In its last report on the issue, in April 2024, the CMA said it was considering “whether additional restrictions may be needed to resolve this concern”. There does not appear to have been any motion on this front since then: in its latest report, the regulator wrote that it is “continuing to discuss this issue with Google”.

Rosewell said that this issue “has been flagged from day one and it’s still outstanding… We need to chalk up this anti-competitive effort as a failure”.

Google also appears not to have offered the CMA any guarantees that publishers won’t be penalised in Google search if they decline to use Privacy Sandbox.

The CMA has said previously that Google has confirmed its search engine “will not use a site’s decision to opt-out of the Topics API as a ranking signal”, but the Topics API (application programming interface) is only one of numerous that make up the Privacy Sandbox.

In this week’s report, the CMA said only that “we are continuing to discuss this issue with Google”. (Experts Press Gazette spoke with in April suggested the tech giant’s hesitancy to make further promises may arise from the fact some of the Sandbox APIs pertain to user protection, for example around spam and fraud, which could be legitimate reasons to down-rank a site.)

[Read more: Fears Google could down-rank publishers who decline to use Privacy Sandbox]

Rosewell said that the framework “is being pushed as a solution to many ills but it’s clear that it’s a weak veneer of self regulation that does little to calm real-world concerns.

“The proposed structure is little more than Google marking its own homework as it oversees its monopolistic dominance of the market. Without true independence and broad scope Google’s so-called Governance Framework will just be more window dressing.”

Responding to the criticism, a spokesperson for Google said: “We believe our approach supports healthy competition across the industry while improving user privacy. This approach, which lets people make an informed choice that applies across their web browsing, is still being discussed with regulators and we will share more details at the appropriate time.”

The CMA’s report comes after Google announced in July that it would not scrap third-party cookies on its Chrome browser, a decision that itself came four years after the company first promised to deprecate the tech.
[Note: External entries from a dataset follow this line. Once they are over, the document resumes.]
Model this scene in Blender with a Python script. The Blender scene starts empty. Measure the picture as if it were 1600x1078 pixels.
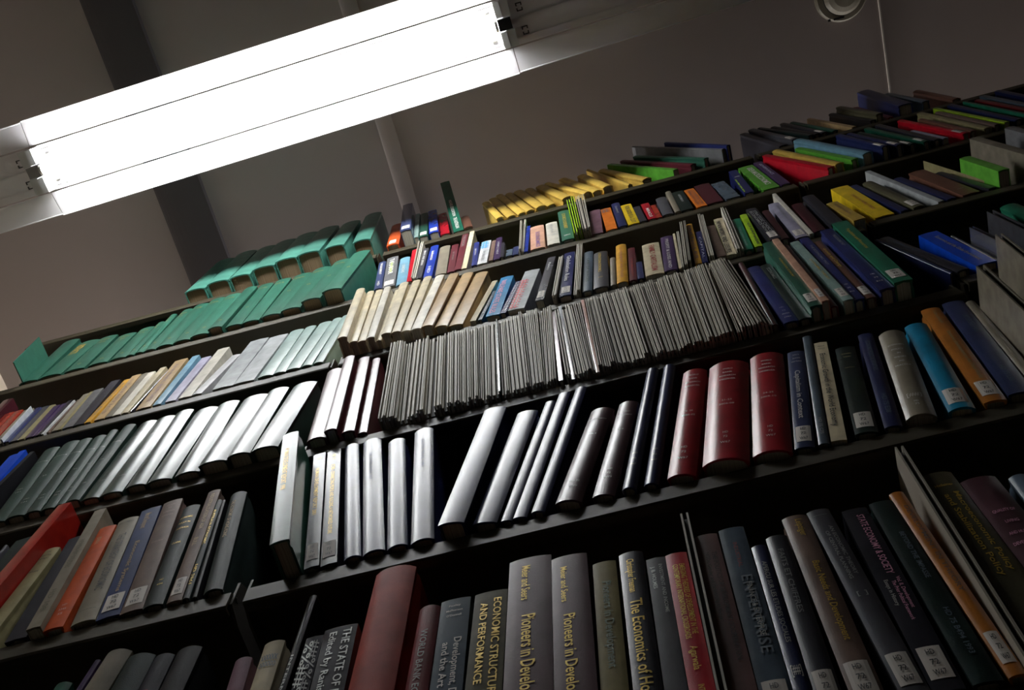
import bpy, bmesh, math, random
from mathutils import Vector, Matrix, Euler
random.seed(7)
SC = bpy.context.scene
COL = SC.collection

# ------------------------------------------------------------------ camera
F_PX, YAW, PITCH, ROLL = 1531.86, -0.199759, 1.222478, -0.0611975
CAM = Vector((0.419034, -0.517151, -0.909506))
ca, sa = math.cos(YAW), math.sin(YAW); cb, sb = math.cos(PITCH), math.sin(PITCH)
fwd = Vector((sa*cb, ca*cb, sb)); rgt = Vector((ca, -sa, 0)); upv = rgt.cross(fwd)
r2 = rgt*math.cos(ROLL) + upv*math.sin(ROLL); u2 = -rgt*math.sin(ROLL) + upv*math.cos(ROLL)
cd = bpy.data.cameras.new('camera'); cam = bpy.data.objects.new('camera', cd); COL.objects.link(cam)
M = Matrix((r2, u2, -fwd)).transposed().to_4x4(); M.translation = CAM
cam.matrix_world = M
cd.sensor_width = 36; cd.lens = 36*F_PX/1600; cd.clip_start = 0.02
SC.camera = cam

# ------------------------------------------------------------------ world, exposure
wd = bpy.data.worlds.new('world'); SC.world = wd; wd.use_nodes = True
wd.node_tree.nodes['Background'].inputs[0].default_value = (0.95, 0.93, 1.0, 1)
wd.node_tree.nodes['Background'].inputs[1].default_value = 0.012
SC.view_settings.view_transform = 'Standard'; SC.view_settings.look = 'None'
SC.view_settings.gamma = 1; SC.view_settings.use_curve_mapping = False
SC.view_settings.exposure = 0.15
TUBE_POWER = 100.0

# ------------------------------------------------------------------ geometry constants
BAY = 0.93
ZS = {'A': 0.0, 'B': 0.3338, 'C': 0.6934, 'D': 1.0711, 'E': 1.4328, 'F': -0.37}
RAISE = {('B', 1): 0.030, ('C', 1): 0.010}
CEIL = 1.80
def shelf_z(row, bay): return ZS[row] + RAISE.get((row, bay), 0)

def at(px, py, y):
    """point where the sight line through a photograph point meets the plane at depth y"""
    d = r2*((px-800)/F_PX) + u2*((539-py)/F_PX) + fwd
    t = (y-CAM.y)/d.y
    p = CAM + d*t
    return p.x, p.z

# ------------------------------------------------------------------ materials
MATS = {}
def newmat(name):
    m = bpy.data.materials.new(name); m.use_nodes = True
    return m, m.node_tree.nodes, m.node_tree.links, m.node_tree.nodes['Principled BSDF']
def s2l(c): return tuple((x/12.92 if x <= .04045 else ((x+.055)/1.055)**2.4) for x in c)
COLS = {  # name: (sRGB 0-255)
 'green': (46,92,76), 'teal': (74,128,114), 'seagreen': (40,120,92), 'darkgreen': (46,66,58), 'blackgreen': (28,42,40), 'bottle': (30,84,66),
 'navy': (34,42,84), 'slateblue': (52,62,100), 'blue': (36,62,160), 'royal': (16,70,190), 'lightblue': (116,160,182), 'skyblue': (60,150,205),
 'purple': (72,52,92), 'lilac': (176,172,196), 'indigo': (40,48,104), 'maroon': (96,40,48), 'plum': (88,58,66), 'oxblood': (66,26,34),
 'red': (182,22,40), 'crimson': (168,24,40), 'darkred': (122,30,36), 'brickred': (158,52,36), 'vermilion': (186,40,30), 'orange': (214,92,44), 'tangerine': (222,120,40),
 'brown': (112,76,62), 'tan': (190,160,116), 'ochre': (176,110,44), 'gold': (214,160,60), 'yellow': (232,196,40), 'mustard': (205,170,80),
 'cream': (222,208,176), 'ivory': (226,220,206), 'white': (228,228,230), 'palegrey': (186,190,192), 'grey': (118,118,120), 'darkgrey': (74,74,80),
 'charcoal': (50,50,58), 'black': (24,24,28), 'olive': (98,94,72), 'greige': (140,132,116), 'silver': (168,172,180), 'lime': (168,206,48),
 'leaf': (96,170,60), 'pink': (224,176,164), 'peach': (226,176,150), 'mauve': (130,96,110), 'cyan': (24,140,180), 'steel': (88,102,116),
 'taupe': (118,98,88), 'pinkgrey': (150,120,118), 'khaki': (160,150,110), 'paleteal': (150,176,170), 'gilt': (226,190,84), 'label': (222,214,206),
 'ink': (30,30,34), 'letterwhite': (214,210,206), 'lettersilver': (176,178,176), 'lettergreen': (40,84,52), 'letterred': (150,40,36), 'letterpink': (214,150,180),
 'letterblue': (40,90,130), 'letterpurple': (110,70,130),
}
def colour(cname, j=0.0):
    c = [v/255 for v in COLS[cname]]
    if j: c = [min(1, max(0, v*(1+j))) for v in c]
    return s2l(c)
def cover_mat(cname, finish='cloth', var=0):
    key = (cname, finish, var)
    if key in MATS: return MATS[key]
    m, N, L, b = newmat(f'{cname}_{finish}')
    base = colour(cname, (var-1)*0.10 if var else 0)
    tc = N.new('ShaderNodeTexCoord'); nz = N.new('ShaderNodeTexNoise'); mp = N.new('ShaderNodeMapping')
    L.new(tc.outputs['Object'], mp.inputs[0]); L.new(mp.outputs[0], nz.inputs['Vector'])
    nz.inputs['Scale'].default_value = 45; nz.inputs['Detail'].default_value = 5
    mix = N.new('ShaderNodeMix'); mix.data_type = 'RGBA'; mix.blend_type = 'MULTIPLY'
    cr = N.new('ShaderNodeValToRGB'); cr.color_ramp.elements[0].position = .3; cr.color_ramp.elements[0].color = (.72,.72,.72,1)
    cr.color_ramp.elements[1].position = .72; cr.color_ramp.elements[1].color = (1.08,1.08,1.08,1)
    L.new(nz.outputs['Fac'], cr.inputs[0]); mix.inputs[0].default_value = 1
    mix.inputs[6].default_value = (*base, 1); L.new(cr.outputs[0], mix.inputs[7]); L.new(mix.outputs[2], b.inputs['Base Color'])
    bp = N.new('ShaderNodeBump'); n2 = N.new('ShaderNodeTexNoise'); L.new(tc.outputs['Object'], n2.inputs['Vector'])
    if finish == 'cloth':
        n2.inputs['Scale'].default_value = 800; n2.inputs['Detail'].default_value = 3
        bp.inputs['Strength'].default_value = .4; bp.inputs['Distance'].default_value = .0003
        b.inputs['Roughness'].default_value = .29; b.inputs['Specular IOR Level'].default_value = .38
    elif finish == 'matte':
        n2.inputs['Scale'].default_value = 900; n2.inputs['Detail'].default_value = 3
        bp.inputs['Strength'].default_value = .5; bp.inputs['Distance'].default_value = .0004
        b.inputs['Roughness'].default_value = .5; b.inputs['Specular IOR Level'].default_value = .08
    else:
        n2.inputs['Scale'].default_value = 30; n2.inputs['Detail'].default_value = 2
        bp.inputs['Strength'].default_value = .15; bp.inputs['Distance'].default_value = .002
        b.inputs['Roughness'].default_value = .22; b.inputs['Specular IOR Level'].default_value = .45
    L.new(n2.outputs['Fac'], bp.inputs['Height']); L.new(bp.outputs[0], b.inputs['Normal'])
    MATS[key] = m
    return m
def plain_mat(name, rgb, rough=.5, metal=0, emit=0, ecol=None, bump=None, spec=.5):
    if name in MATS: return MATS[name]
    m, N, L, b = newmat(name)
    b.inputs['Base Color'].default_value = (*s2l([v/255 for v in rgb]), 1)
    b.inputs['Roughness'].default_value = rough; b.inputs['Metallic'].default_value = metal; b.inputs['Specular IOR Level'].default_value = spec
    if emit:
        b.inputs['Emission Color'].default_value = (*(ecol or (1,1,1)), 1); b.inputs['Emission Strength'].default_value = emit
    tc = N.new('ShaderNodeTexCoord'); nz = N.new('ShaderNodeTexNoise'); L.new(tc.outputs['Object'], nz.inputs['Vector'])
    sc, dist = bump or (60, .0004)
    nz.inputs['Scale'].default_value = sc; nz.inputs['Detail'].default_value = 6
    bp = N.new('ShaderNodeBump'); bp.inputs['Strength'].default_value = .3; bp.inputs['Distance'].default_value = dist
    L.new(nz.outputs['Fac'], bp.inputs['Height']); L.new(bp.outputs[0], b.inputs['Normal'])
    MATS[name] = m
    return m
def page_mat(old=False):
    key = 'pages_old' if old else 'pages'
    if key in MATS: return MATS[key]
    m, N, L, b = newmat(key)
    tc = N.new('ShaderNodeTexCoord'); wv = N.new('ShaderNodeTexNoise'); mp = N.new('ShaderNodeMapping')
    mp.inputs['Scale'].default_value = (900, 6, 6); wv.inputs['Scale'].default_value = 1; wv.inputs['Detail'].default_value = 3
    L.new(tc.outputs['Object'], mp.inputs[0]); L.new(mp.outputs[0], wv.inputs['Vector'])
    cr = N.new('ShaderNodeValToRGB')
    cr.color_ramp.elements[0].position = .3; cr.color_ramp.elements[1].position = .7
    a, c = ((.20,.13,.07,1), (.42,.30,.17,1)) if old else ((.36,.32,.25,1), (.66,.62,.52,1))
    cr.color_ramp.elements[0].color = a; cr.color_ramp.elements[1].color = c
    L.new(wv.outputs['Fac'], cr.inputs[0]); L.new(cr.outputs[0], b.inputs['Base Color']); b.inputs['Roughness'].default_value = .85
    MATS[key] = m
    return m
def letter_mat(cname):
    metal = cname in ('gilt', 'lettersilver')
    return plain_mat('lettering_'+cname, COLS[cname], .35 if metal else .6, .35 if metal else 0)

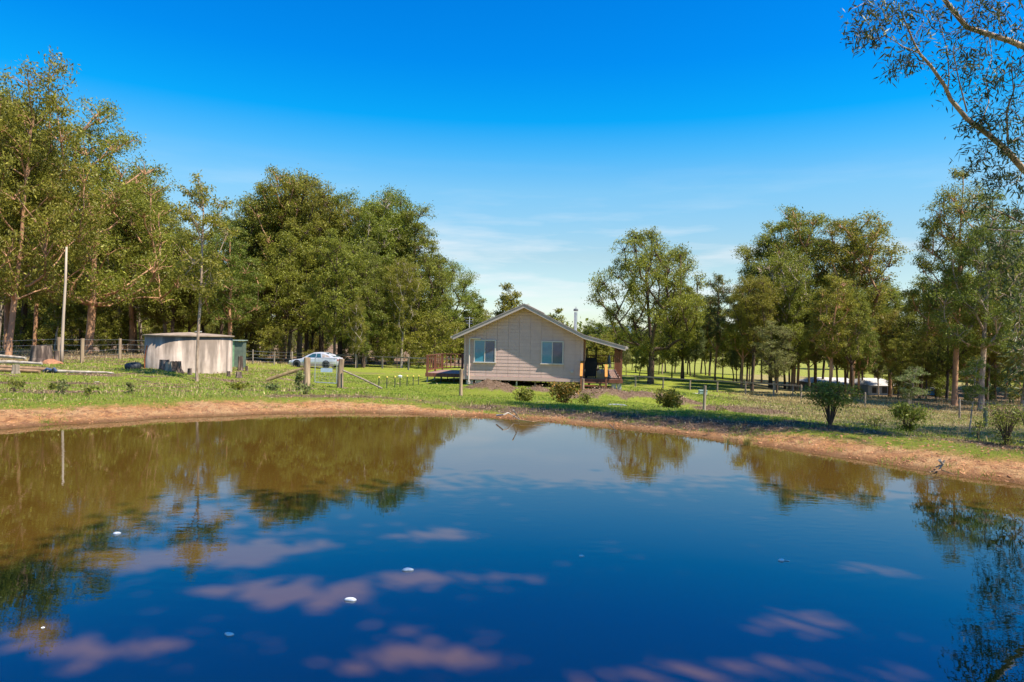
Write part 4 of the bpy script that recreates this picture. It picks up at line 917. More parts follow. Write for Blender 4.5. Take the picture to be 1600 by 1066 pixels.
for s_ in (1, -1):
    sidewin([(-.50, .93), (.30, .94), (.30, 1.27), (.02, 1.26), (-.28, 1.10)], CGL, s_)
    sidewin([(.36, .94), (.80, .95), (.68, 1.28), (.36, 1.27)], CGL, s_)
    sidewin([(.90, .96), (1.62, .97), (1.35, 1.14), (.95, 1.24), (.84, 1.26)], mat('tinted_bright_glass', (.30, .22, .17), (.42, .38, .36), 6, .1, 0) if s_ == 1 else CGL, s_)
b = MB(); b.add([(-.93, -.66, .885), (-.93, .66, .885), (-.05, .56, 1.345), (-.05, -.56, 1.345)], [(0, 1, 2, 3)]); b.build('windscreen', CGL, car)
b = MB(); b.add([(1.10, -.5, 1.335), (1.10, .5, 1.335), (1.88, .58, 1.015), (1.88, -.58, 1.015)], [(0, 1, 2, 3)]); b.build('rear_window', CGL, car)
for s_ in (-1, 1):
    MB().box(-1.9, s_ * .865 - .02, .20, 1.95, s_ * .865 + .02, .42).build('sill_panel', CARL, car)
    MB().box(-.62, s_ * .90 - .08, .88, -.44, s_ * .90 + .08, .98).build('mirror', CARP, car)
    MB().box(-2.19, s_ * .52 - .16, .50, -2.08, s_ * .52 + .16, .62).build('headlight', WHT, car)
    MB().box(2.13, s_ * .55 - .14, .66, 2.24, s_ * .55 + .14, .82).build('tail_light', mat('red_lens', (.45, .02, .02), None, 4, .2, 0), car)
    MB().box(.33, s_ * .882 - .006, .30, .342, s_ * .882 + .006, .88).build('door_seam', BLACK, car)
MB().box(-2.27, -.6, .30, -2.12, .6, .44).build('bumper', CARP, car); MB().box(2.16, -.6, .32, 2.30, .6, .50).build('bumper', CARP, car)
for x in (-1.38, 1.28):
    for s_ in (-1, 1):
        b = MB(); b.lathe([(.355, -.012), (.355, .012), (.0, .012), (.0, -.012)], 24); me_ = b.mesh('wheel_well_shade', BLACK); me_.transform(Matrix.Translation((x, s_ * .878, .36)) @ Matrix.Rotation(R(90), 4, 'X')); link('wheel_well_shade', me_, car)  # flat black disc painted for the shade inside the wheel well
        wh = bpy.data.objects.new('wheel', None); col.objects.link(wh); wh.parent = car; wh.location = (x, s_ * .84, .315); wh.rotation_euler = (R(90) * s_, 0, 0)
        b = MB(); b.lathe([(.20, -.10), (.30, -.10), (.315, -.06), (.315, .06), (.30, .10), (.20, .10)], 24); b.build('tyre', RUBB, wh)
        b = MB(); b.lathe([(.0, .085), (.05, .09), (.05, .075), (.20, .06), (.21, .10)], 24); 
        rm = b.build('rim', mat('rim_back', (.08, .08, .08), None, 5, .5, 0), wh)
        b = MB()
        for k_ in range(5):
            a = k_ * 2 * math.pi / 5; b.bar((0, 0, .10), (.20 * math.cos(a), .20 * math.sin(a), .10), .07, .025)
        b.lathe([(.185, .085), (.205, .085), (.205, .115), (.185, .115)], 24, close=True); b.build('spokes', ALLOY, wh)

# ------------------------------------------------------------------ water tank
TC = at(296, 560, 33.2); TR = 1.93; tz = hz(TC.x, TC.y - 2.0) - .25; ZT = 1.50
tank = thing('water_tank', 'round concrete water tank with dark vertical stains and a shallow lid', 'water tank', (TC.x, TC.y, 0))
def tank_mat():
    m = mat('stained_concrete', (0.52, 0.42, 0.34), (0.42, 0.33, 0.26), 3, .9, .25); nt = m.node_tree; p = nt.nodes['Principled BSDF']
    t = N(nt, 'ShaderNodeTexCoord'); mp = N(nt, 'ShaderNodeMapping'); mp.inputs['Scale'].default_value = (1.1, 1.1, 0.13); L(nt, t.outputs['Object'], mp.inputs[0])
    nz = N(nt, 'ShaderNodeTexNoise'); nz.inputs['Scale'].default_value = 1.5; nz.inputs['Detail'].default_value = 5; nz.inputs['Roughness'].default_value = .6; L(nt, mp.outputs[0], nz.inputs[0])
    se = N(nt, 'ShaderNodeSeparateXYZ'); L(nt, t.outputs['Object'], se.inputs[0]); ad = N(nt, 'ShaderNodeMath', operation='MULTIPLY_ADD'); L(nt, se.outputs[2], ad.inputs[0]); ad.inputs[1].default_value = .07; L(nt, nz.outputs[0], ad.inputs[2])
    cr = ramp(nt, [(.47, 0.0), (.66, .85)]); L(nt, ad.outputs[0], cr.inputs[0]); mx = N(nt, 'ShaderNodeMix', data_type='RGBA'); L(nt, cr.outputs[0], mx.inputs[0])
    src = p.inputs['Base Color'].links[0].from_socket; L(nt, src, mx.inputs[6]); mx.inputs[7].default_value = (.11, .085, .065, 1); L(nt, mx.outputs[2], p.inputs['Base Color']); return m
b = MB(); b.lathe([(TR, tz - .3), (TR, ZT), (TR - .12, ZT)], 64); tw_ = b.build('tank_wall', tank_mat(), tank, smooth=True); tw_.data.polygons.foreach_set('use_smooth', [i_ < 64 for i_ in range(len(tw_.data.polygons))])
LIDM = mat('lid_concrete', (0.34, 0.26, 0.185), (0.20, 0.15, 0.105), 3, .9, .3)
b = MB(); b.lathe([(0.0, ZT + .19), (.5, ZT + .17), (1.4, ZT + .10), (TR + .09, ZT + .05), (TR + .09, ZT + .002), (TR - .05, ZT + .002)], 56); b.build('tank_lid', LIDM, tank, smooth=False)
b = MB(); b.lathe([(0, ZT + .21), (.16, ZT + .21), (.16, ZT + .25), (0, ZT + .255)], 16, (.55, -.3, 0)); b.build('inspection_hatch', CONC, tank)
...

Cookies help marketers target their ads to specific audiences and improve news publisher ad revenue by giving them, and their advertisers, a more detailed picture of who reads their content. Google’s Privacy Sandbox is intended to let advertisers target readers with relevant ads while protecting their privacy by sorting them into “cohorts” with similar interests and recent web activity.

Chrome users will now be able to choose to continue using third-party cookies if they prefer, but the CMA said its concerns around the technology remain relevant: “For the proportion of traffic where third-party cookies are unavailable, the Privacy Sandbox tools will remain important for the ad tech ecosystem to target and measure advertising”.